* Given data:
---*---
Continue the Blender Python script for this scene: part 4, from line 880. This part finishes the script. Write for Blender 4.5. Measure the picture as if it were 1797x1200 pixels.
---*---
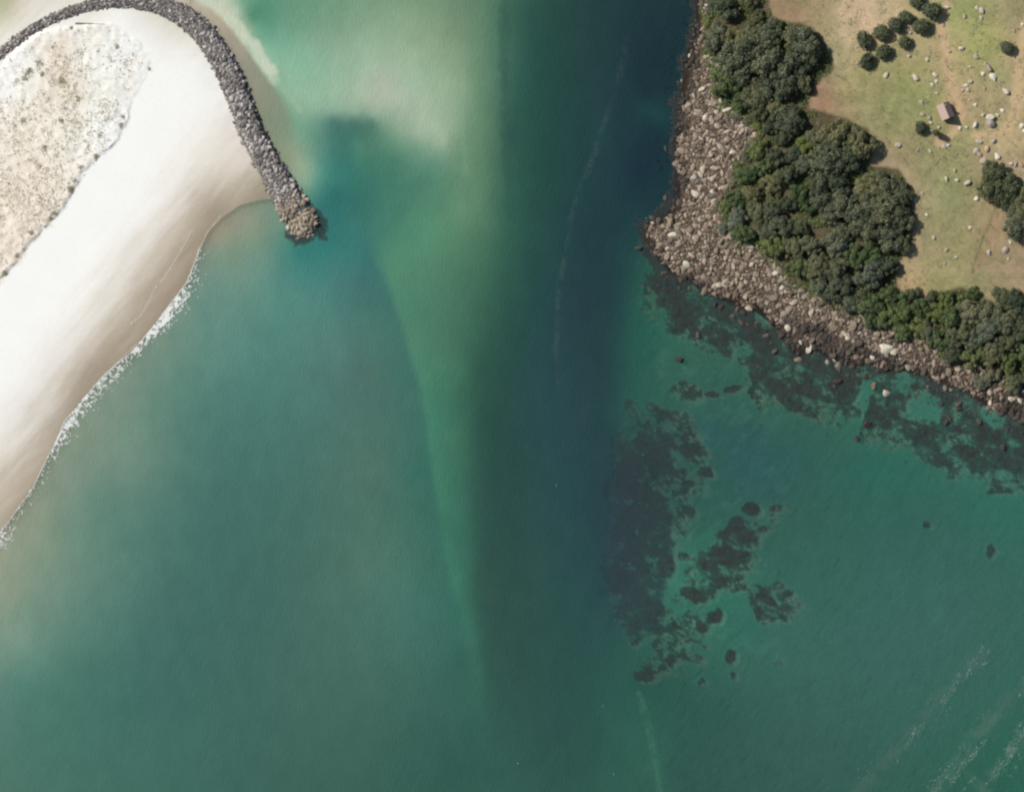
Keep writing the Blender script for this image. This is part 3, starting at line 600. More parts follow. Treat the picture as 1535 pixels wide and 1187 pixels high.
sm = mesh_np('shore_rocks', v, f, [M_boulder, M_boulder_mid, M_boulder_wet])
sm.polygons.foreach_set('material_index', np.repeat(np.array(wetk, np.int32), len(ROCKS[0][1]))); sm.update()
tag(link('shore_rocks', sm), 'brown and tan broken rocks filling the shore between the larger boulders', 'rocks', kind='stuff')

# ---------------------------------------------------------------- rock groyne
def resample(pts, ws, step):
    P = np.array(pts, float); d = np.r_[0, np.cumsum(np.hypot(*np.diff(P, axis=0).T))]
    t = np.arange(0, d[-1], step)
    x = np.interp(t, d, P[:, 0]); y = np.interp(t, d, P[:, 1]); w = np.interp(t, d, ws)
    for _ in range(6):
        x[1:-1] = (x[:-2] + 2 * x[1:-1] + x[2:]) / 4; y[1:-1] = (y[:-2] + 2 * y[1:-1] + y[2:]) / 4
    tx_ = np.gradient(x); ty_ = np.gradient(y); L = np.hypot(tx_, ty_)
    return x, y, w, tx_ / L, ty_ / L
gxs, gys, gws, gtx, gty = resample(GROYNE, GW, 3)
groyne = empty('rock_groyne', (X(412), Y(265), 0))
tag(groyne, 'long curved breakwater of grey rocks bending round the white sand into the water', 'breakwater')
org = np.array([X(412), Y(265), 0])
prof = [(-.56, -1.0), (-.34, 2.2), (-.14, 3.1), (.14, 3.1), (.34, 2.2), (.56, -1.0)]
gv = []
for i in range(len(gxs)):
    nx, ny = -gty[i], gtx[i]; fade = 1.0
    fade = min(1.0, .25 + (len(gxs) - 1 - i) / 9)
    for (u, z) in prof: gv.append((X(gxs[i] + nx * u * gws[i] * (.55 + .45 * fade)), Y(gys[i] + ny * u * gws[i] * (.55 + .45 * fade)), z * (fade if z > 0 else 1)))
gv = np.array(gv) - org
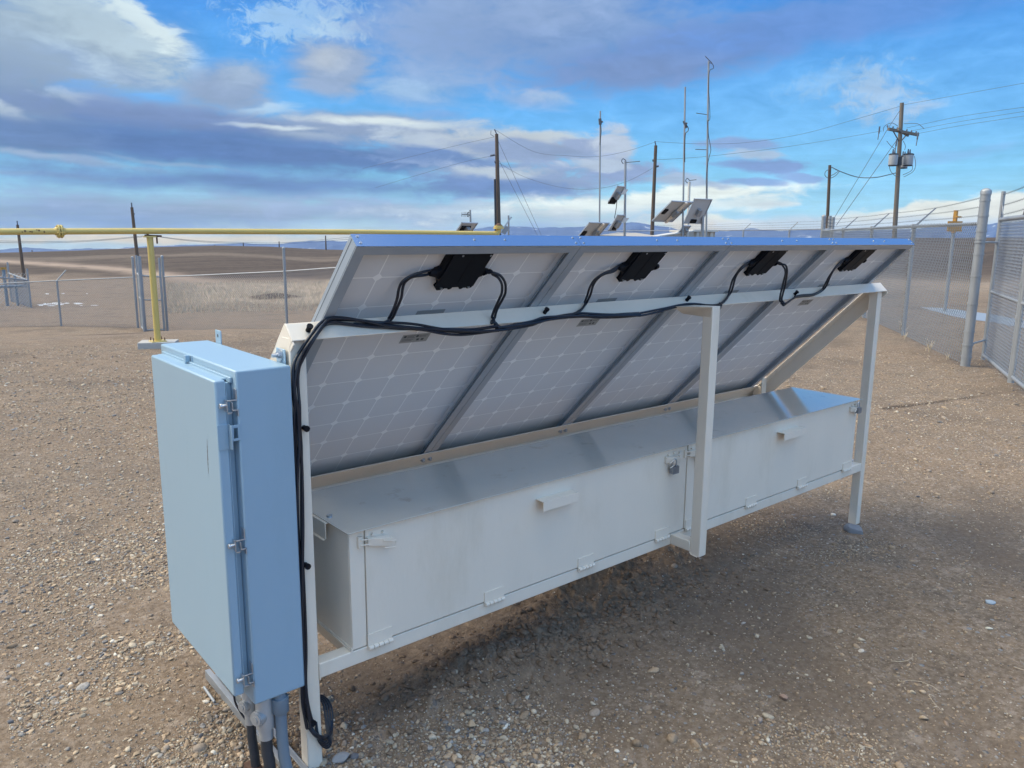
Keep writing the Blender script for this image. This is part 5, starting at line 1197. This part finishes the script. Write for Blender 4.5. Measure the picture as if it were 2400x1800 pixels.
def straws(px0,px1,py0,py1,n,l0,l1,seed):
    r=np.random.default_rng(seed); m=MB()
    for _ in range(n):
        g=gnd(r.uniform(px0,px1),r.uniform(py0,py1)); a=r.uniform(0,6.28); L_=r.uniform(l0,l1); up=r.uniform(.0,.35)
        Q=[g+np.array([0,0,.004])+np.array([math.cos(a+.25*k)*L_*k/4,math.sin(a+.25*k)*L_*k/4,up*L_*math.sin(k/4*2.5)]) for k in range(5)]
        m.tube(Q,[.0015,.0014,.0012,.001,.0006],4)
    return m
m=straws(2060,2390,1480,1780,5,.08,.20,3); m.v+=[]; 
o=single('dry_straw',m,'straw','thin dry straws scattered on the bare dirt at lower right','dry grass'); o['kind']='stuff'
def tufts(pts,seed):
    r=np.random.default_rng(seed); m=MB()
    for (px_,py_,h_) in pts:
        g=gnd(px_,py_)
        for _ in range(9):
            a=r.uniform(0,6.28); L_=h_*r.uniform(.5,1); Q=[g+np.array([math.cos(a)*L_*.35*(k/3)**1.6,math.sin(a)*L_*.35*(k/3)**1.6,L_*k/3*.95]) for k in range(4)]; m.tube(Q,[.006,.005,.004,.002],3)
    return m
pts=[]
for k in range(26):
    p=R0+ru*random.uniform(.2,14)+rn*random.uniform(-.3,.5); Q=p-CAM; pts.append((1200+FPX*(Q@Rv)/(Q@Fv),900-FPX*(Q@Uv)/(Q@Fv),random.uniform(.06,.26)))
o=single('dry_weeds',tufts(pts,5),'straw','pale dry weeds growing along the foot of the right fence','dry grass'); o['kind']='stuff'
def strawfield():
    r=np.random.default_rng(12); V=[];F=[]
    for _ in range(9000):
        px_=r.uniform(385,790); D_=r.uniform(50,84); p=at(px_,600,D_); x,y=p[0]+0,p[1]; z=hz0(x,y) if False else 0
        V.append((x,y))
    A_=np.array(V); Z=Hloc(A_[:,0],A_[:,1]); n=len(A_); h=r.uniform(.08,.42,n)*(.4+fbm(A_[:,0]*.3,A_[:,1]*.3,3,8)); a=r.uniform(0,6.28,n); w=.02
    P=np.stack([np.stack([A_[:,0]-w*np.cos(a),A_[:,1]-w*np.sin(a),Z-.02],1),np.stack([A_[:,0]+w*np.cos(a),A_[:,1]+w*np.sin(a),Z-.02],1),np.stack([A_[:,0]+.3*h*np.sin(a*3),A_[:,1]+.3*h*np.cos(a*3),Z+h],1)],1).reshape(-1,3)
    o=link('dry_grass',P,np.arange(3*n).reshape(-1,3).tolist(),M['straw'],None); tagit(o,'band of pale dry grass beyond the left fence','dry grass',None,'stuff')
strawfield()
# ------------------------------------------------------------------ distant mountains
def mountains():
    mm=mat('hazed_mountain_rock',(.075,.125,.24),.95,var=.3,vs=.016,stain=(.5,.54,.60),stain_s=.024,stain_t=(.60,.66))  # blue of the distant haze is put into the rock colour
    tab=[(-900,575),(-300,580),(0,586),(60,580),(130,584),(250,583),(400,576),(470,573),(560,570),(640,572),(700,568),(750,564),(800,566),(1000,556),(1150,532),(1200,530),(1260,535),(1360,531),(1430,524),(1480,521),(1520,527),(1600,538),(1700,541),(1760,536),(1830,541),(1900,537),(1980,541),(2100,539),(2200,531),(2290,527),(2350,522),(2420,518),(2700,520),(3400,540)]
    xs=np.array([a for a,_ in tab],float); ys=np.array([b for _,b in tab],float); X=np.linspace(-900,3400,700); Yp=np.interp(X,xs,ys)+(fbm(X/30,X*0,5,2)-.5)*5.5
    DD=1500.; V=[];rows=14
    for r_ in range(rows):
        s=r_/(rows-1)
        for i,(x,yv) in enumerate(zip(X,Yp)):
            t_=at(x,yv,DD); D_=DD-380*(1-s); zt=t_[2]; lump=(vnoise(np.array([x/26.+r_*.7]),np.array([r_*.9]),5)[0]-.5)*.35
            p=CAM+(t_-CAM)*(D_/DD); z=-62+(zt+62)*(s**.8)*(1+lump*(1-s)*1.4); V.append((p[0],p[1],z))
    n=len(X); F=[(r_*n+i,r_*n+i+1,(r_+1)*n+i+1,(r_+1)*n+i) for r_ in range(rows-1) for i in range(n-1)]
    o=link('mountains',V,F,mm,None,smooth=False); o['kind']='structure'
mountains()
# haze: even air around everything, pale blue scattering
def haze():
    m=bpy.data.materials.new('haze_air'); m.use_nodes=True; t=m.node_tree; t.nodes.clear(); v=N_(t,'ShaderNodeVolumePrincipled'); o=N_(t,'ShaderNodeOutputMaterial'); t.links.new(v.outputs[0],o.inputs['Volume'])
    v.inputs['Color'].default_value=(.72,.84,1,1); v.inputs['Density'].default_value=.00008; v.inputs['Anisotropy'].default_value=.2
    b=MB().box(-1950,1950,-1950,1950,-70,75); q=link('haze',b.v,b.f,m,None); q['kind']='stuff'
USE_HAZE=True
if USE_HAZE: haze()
---*---
* Instruction: Look through the entries above and list every line containing "None".

* Result of this exercise:
    o=link('dry_grass',P,np.arange(3*n).reshape(-1,3).tolist(),M['straw'],None); tagit(o,'band of pale dry grass beyond the left fence','dry grass',None,'stuff')
    o=link('mountains',V,F,mm,None,smooth=False); o['kind']='structure'
    b=MB().box(-1950,1950,-1950,1950,-70,75); q=link('haze',b.v,b.f,m,None); q['kind']='stuff'